### [TASK TO CARRY OUT]
Return the lines that follow, exactly as they appear, from the first through the one containing "hd = rep(FLORET, np.stack([np.eye(3)"; no pictures are to be included.

### [COLLECTED MATERIAL]
::::::::

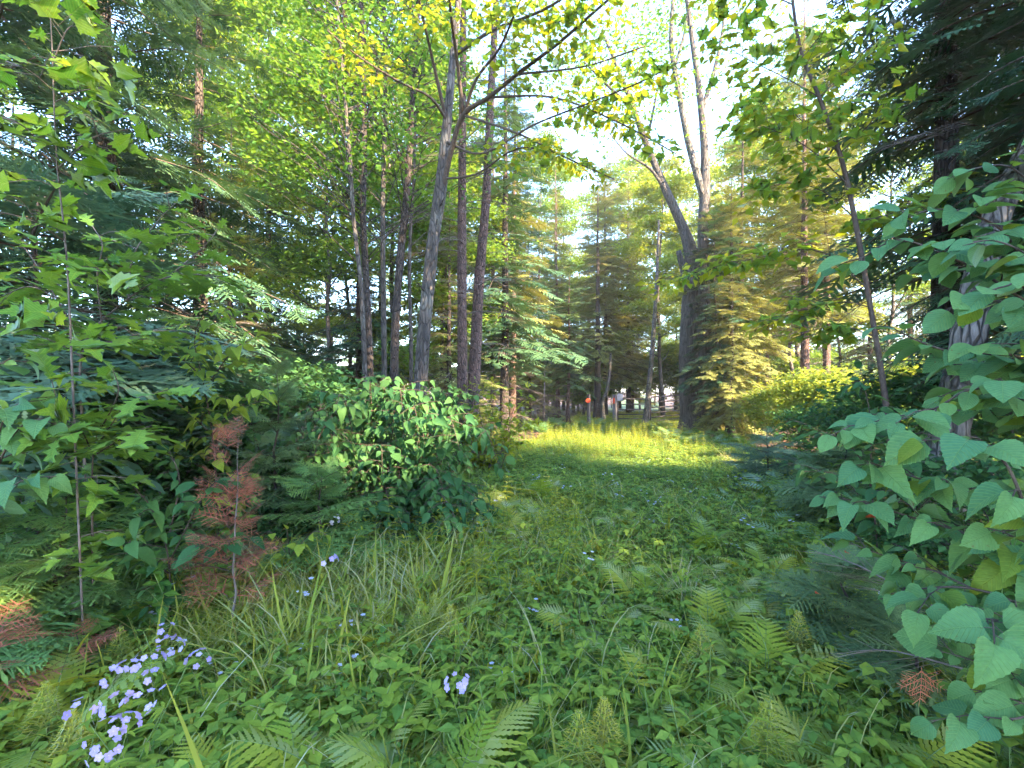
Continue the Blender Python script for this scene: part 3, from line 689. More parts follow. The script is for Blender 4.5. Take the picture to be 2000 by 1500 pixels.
half = lambda y: np.where(y < 4, 2.6, 2.5) + .06 * y
grass_t = [mesh('grass_tuft', [(clump_blades(16, .26, s), M['grass'])]) for s in range(3)] + [mesh('grass_tuft', [(clump_blades(12, .34, 9, .05, .8), M['grass'])]), mesh('grass_tuft', [(clump_blades(5, .42, 12, .07, .5, .0035), M['grass_pale'])])]
cov_t = []
for s in range(4):
    st, lf = trifoliate(10, .17, s + 20, .038); cov_t.append(mesh('cover_tuft', [(st, M['stem']), (lf, M['cover'])]))
low_t = []
for s in range(3):
    st, lf = trifoliate(10, .10, s + 40, .036, .08); low_t.append(mesh('low_tuft', [(st, M['stem']), (lf, M['cover'])]))
herb_t = []
for s in range(4):
    st, lf, _ = herb(.34 + .05 * s, 7, .095, s + 60); herb_t.append(mesh('herb', [(st, M['stem']), (lf, M['herb'])]))
flo = []
for k in range(5):
    flo.append(((math.cos(k * 1.257), math.sin(k * 1.257), .2)))
PET = leaf_shape([(.05, 0), (.34, .35), (.38, .7), (.2, .95), (0, 1)], .1, .1)
FLORET = rep(PET, frames(np.array(flo[:4] + flo[4:]), np.tile([0, 0, 1.0], (5, 1)), np.full(5, 1.0)), np.zeros((5, 3)), np.zeros(5))
small_fl = []
for s in range(2):
    r = np.random.RandomState(s + 5); P = np.stack([r.randn(4) * .03, r.randn(4) * .03, .24 + r.rand(4) * .07], 1)
    st = [tube(np.array([[p_[0] * .3, p_[1] * .3, 0], p_]), [.001, .0008], 3, cap=False) for p_ in P]
    hd = rep(FLORET, np.stack([np.eye(3) * .011 * (1 + .3 * r.rand())] * 4), P, r.rand(4)); small_fl.append(mesh('small_flower', [(jn(st), M['stem']), (hd, M['petal_white'])]))

pts = area(7200, 1.0, 13, half, 1, 0, 1.5); scatter('ground_cover', cov_t, pts, rs.rand(len(pts)) * 6.3, .12, .75 + .6 * rs.rand(len(pts)), 'low three-leaved green plants carpeting the track')
broad_t = []
for s in range(3):
    st, lf = trifoliate(9, .22, s + 30, .050, .10); broad_t.append(mesh('broad_tuft', [(st, M['stem']), (lf, M['herb'] if s == 1 else M['cover'])]))
pts = area(2500, 1.0, 8, lambda y: 2.9 + .1 * y, 12, .3, 1.5); scatter('broad_leaf_cover', broad_t, pts, rs.rand(len(pts)) * 6.3, .14, .7 + .6 * rs.rand(len(pts)), 'broad-leaved low plants thick on the near track')
pts = area(4200, 5, 26, lambda y: 3.2 + 0 * y, 2, .2, 1.0); scatter('low_ground_cover', low_t, pts, rs.rand(len(pts)) * 6.3, .1, .8 + .7 * rs.rand(len(pts)), 'short dark leafy cover further up the track')
g1 = area(1700, 1.0, 7, 2.0, 3, .0, 1.2); g2 = area(6500, 7, 34, lambda y: 2.6 + .05 * y, 4, .3, .9); g2[:, 2] -= .02
r5 = np.random.RandomState(5); gx_ = r5.normal(-1.2, .65, 700); gy_ = r5.normal(3.0, .55, 700); k = gy_ > 1.3
g3 = np.stack([gx_, gy_, ground_z(gx_, gy_)], 1)[k]
pts = np.vstack([g1, g2, g3]); scl = np.concatenate([.6 + .6 * rs.rand(len(g1)), .5 + .5 * rs.rand(len(g2)), 1.0 + .7 * rs.rand(len(g3))])
scatter('grass', grass_t, pts, rs.rand(len(pts)) * 6.3, .12, scl, 'soft green grass growing over the track')
pts = area(110, 2.0, 9, half, 6, .2, 1.2); pts[:, 2] -= .03; scatter('wildflowers', small_fl, pts, rs.rand(len(pts)) * 6.3, .1, .8 + .5 * rs.rand(len(pts)), 'tiny pale blue flowers dotted through the ground cover')
weed_t = []  # weeds in sunlit yellow, light put into colour to brighten the clearing
for s in range(3):
    st, lf, _ = herb(.36 + .08 * s, 8, .10, s + 90, LANCE, -.1, 3); weed_t.append(mesh('weed', [(st, M['stem']), (lf, M['maple_bright'])]))
pts = np.vstack([area(420, 9.5, 18, lambda y: 2.4 + 0 * y, 14, -.2, 1.0), area(160, 3, 6, lambda y: 1.2 + 0 * y, 15, -1.3, 1.0)]); scatter('yellow_green_weeds', weed_t, pts, rs.rand(len(pts)) * 6.3, .12, .6 + .7 * rs.rand(len(pts)), 'upright yellow-green weeds in the sunny part of the clearing')
# fallen leaves under the trees
r6 = np.random.RandomState(6); n = 7000; y = 1.2 + 20 * r6.rand(n) ** 1.4; x = (r6.rand(n) * 2 - 1) * y * 1.15; k = (abs(x - path_x(y)) > 2.0) & (abs(x) > .5); x, y = x[k], y[k]
P = np.stack([x, y, ground_z(x, y) + .012 + .02 * r6.rand(len(x))], 1); az = r6.rand(len(x)) * 6.28
A = frames(np.stack([np.cos(az), np.sin(az), .2 * r6.randn(len(x))], 1), np.stack([.3 * r6.randn(len(x)), .3 * r6.randn(len(x)), np.ones(len(x))], 1), .045 + .05 * r6.rand(len(x)))
obj('leaf_litter', mesh('leaf_litter', [(rep(SIMPLE, A, P, r6.rand(len(x))), M['litter'])]), kind='stuff')
# understory seedlings beside the track, too many to count
r7 = np.random.RandomState(8); n = 2600; y = 2.2 + 26 * r7.rand(n) ** 1.2; x = (r7.rand(n) * 2 - 1) * y * 1.15
k = (abs(x - path_x(y)) > 2.3 + .03 * y); x, y = x[k], y[k]; pts = np.stack([x, y, ground_z(x, y)], 1)
seed_t = []
for s in range(4):
    st, lf, _ = herb(.55 + .1 * s, 8, .12, s + 80, SIMPLE, .15, 3); seed_t.append(mesh('seedling', [(st, M['stem']), (lf, M['maple'])]))
scatter('undergrowth', seed_t, pts, rs.rand(len(pts)) * 6.3, .15, .5 + .8 * rs.rand(len(pts)), 'knee-high leafy undergrowth on the forest floor beside the track')

# ------------------------------------------------------------------ ferns, one thing each
def fern(label, loc, size, nf, seed, mat='fern', coarse=False, group='ferns along the track', elev=.35, bias=None):
    r = np.random.RandomState(seed); root = thing('fern', label, 'fern', loc, group)
    src = FRONDC if coarse else FROND
    for i in range(nf):
        w_, f_ = src[r.randint(len(src))]; key = ('frond', id(f_), mat)
        if key not in CACHE: CACHE[key] = mesh('frond', [(w_, M['stem']), (f_, M[mat])])
        a_ = i * 6.283 / nf + r.rand() * .6 if bias is None else bias + r.uniform(-1, 1)
        o = obj('frond', CACHE[key], root, (math.cos(a_) * .02, math.sin(a_) * .02, 0))
        o.rotation_euler = (r.uniform(.1, .55) + elev, r.uniform(-.3, .3), a_ - math.pi / 2); s = size * (.75 + .45 * r.rand()); o.scale = (s * .95, s, s)
    return root
spots = [(50, 1.85, .7), (130, 2.2, .5), (430, 1.5, .36), (570, 1.45, .45), (700, 1.65, .48), (850, 1.5, .52), (960, 1.75, .4), (1120, 2.3, .38)]
ordinals([fern('', on_ground(px, d), s, 6, i + 10) for i, (px, d, s) in enumerate(spots)], 'bright green fern at the bottom edge left of middle, #')
spots = [(1330, 2.0, .42), (1420, 1.75, .45), (1490, 2.1, .5), (1580, 1.85, .48), (1640, 1.6, .48), (1500, 1.55, .42), (1730, 1.7, .42), (1390, 2.5, .45)]
ordinals([fern('', on_ground(px, d), s, 6, i + 30) for i, (px, d, s) in enumerate(spots)], 'light green fern in the lower right of the track, #')
spots = [(760, 2.5, .4), (830, 3.0, .42), (905, 2.7, .4), (980, 3.2, .42), (880, 3.6, .42), (700, 2.2, .4)]
ordinals([fern('', on_ground(px, d), s, 6, i + 130) for i, (px, d, s) in enumerate(spots)], 'small light fern among the grass left of the middle, #')
spots = [(1180, 2.6, .42), (1260, 3.0, .42), (1340, 3.4, .45), (1420, 3.1, .45), (1490, 3.6, .48), (1250, 2.2, .38), (1540, 2.9, .45), (1600, 2.4, .45), (1450, 2.6, .42), (1380, 4.2, .45)]
ordinals([fern('', on_ground(px, d), s, 6, i + 150) for i, (px, d, s) in enumerate(spots)], 'light green fern right of the middle of the track, #')
spots = [(905, 5.2, .55), (960, 5.8, .6), (1010, 5.0, .5), (1060, 6.4, .55), (900, 4.4, .5), (970, 4.2, .45), (1120, 5.4, .42), (1230, 5.0, .4), (1040, 3.6, .4)]
ordinals([fern('', on_ground(px, d), s, 7, i + 50) for i, (px, d, s) in enumerate(spots)], 'fern spreading onto the track past the dark shrub, #')
spots = [(1296, 14.5, .62), (1318, 13.8, .65), (1336, 14.4, .62), (1352, 13.2, .66), (1372, 13.9, .6), (1392, 12.9, .64), (1412, 13.4, .6), (1434, 13.8, .58), (1345, 15.2, .6), (1286, 16, .6), (1458, 12.4, .6), (1326, 12.8, .55)]
ordinals([fern('', on_ground(px, d), s, 8, i + 70, 'fern_dark', True) for i, (px, d, s) in enumerate(spots)], 'deep green fern at the foot of the big forked trunk, #')
spots = [(1045, 18, .8), (1075, 18.5, .8), (1105, 18, .8), (1135, 19, .7), (1170, 20, .7), (1060, 16.5, .7)]
ordinals([fern('', on_ground(px, d), s, 7, i + 90, 'fern_dark', True) for i, (px, d, s) in enumerate(spots)], 'deep green fern before the small rounded fir, #')
spots = [(1520, 6.2, .6), (1590, 5.4, .6), (1650, 6.5, .6), (1480, 7.5, .6), (1560, 4.2, .5), (1640, 4.0, .5), (1500, 4.8, .5), (1440, 5.8, .45)]
ordinals([fern('', on_ground(px, d), s, 7, i + 110, 'fern_dark', True) for i, (px, d, s) in enumerate(spots)], 'darker fern along the right edge of the track, #')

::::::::

### [PROBLEM SOLUTION]
Continue the Blender Python script for this scene: part 3, from line 689. More parts follow. The script is for Blender 4.5. Take the picture to be 2000 by 1500 pixels.
half = lambda y: np.where(y < 4, 2.6, 2.5) + .06 * y
grass_t = [mesh('grass_tuft', [(clump_blades(16, .26, s), M['grass'])]) for s in range(3)] + [mesh('grass_tuft', [(clump_blades(12, .34, 9, .05, .8), M['grass'])]), mesh('grass_tuft', [(clump_blades(5, .42, 12, .07, .5, .0035), M['grass_pale'])])]
cov_t = []
for s in range(4):
    st, lf = trifoliate(10, .17, s + 20, .038); cov_t.append(mesh('cover_tuft', [(st, M['stem']), (lf, M['cover'])]))
low_t = []
for s in range(3):
    st, lf = trifoliate(10, .10, s + 40, .036, .08); low_t.append(mesh('low_tuft', [(st, M['stem']), (lf, M['cover'])]))
herb_t = []
for s in range(4):
    st, lf, _ = herb(.34 + .05 * s, 7, .095, s + 60); herb_t.append(mesh('herb', [(st, M['stem']), (lf, M['herb'])]))
flo = []
for k in range(5):
    flo.append(((math.cos(k * 1.257), math.sin(k * 1.257), .2)))
PET = leaf_shape([(.05, 0), (.34, .35), (.38, .7), (.2, .95), (0, 1)], .1, .1)
FLORET = rep(PET, frames(np.array(flo[:4] + flo[4:]), np.tile([0, 0, 1.0], (5, 1)), np.full(5, 1.0)), np.zeros((5, 3)), np.zeros(5))
small_fl = []
for s in range(2):
    r = np.random.RandomState(s + 5); P = np.stack([r.randn(4) * .03, r.randn(4) * .03, .24 + r.rand(4) * .07], 1)
    st = [tube(np.array([[p_[0] * .3, p_[1] * .3, 0], p_]), [.001, .0008], 3, cap=False) for p_ in P]
    hd = rep(FLORET, np.stack([np.eye(3) * .011 * (1 + .3 * r.rand())] * 4), P, r.rand(4)); small_fl.append(mesh('small_flower', [(jn(st), M['stem']), (hd, M['petal_white'])]))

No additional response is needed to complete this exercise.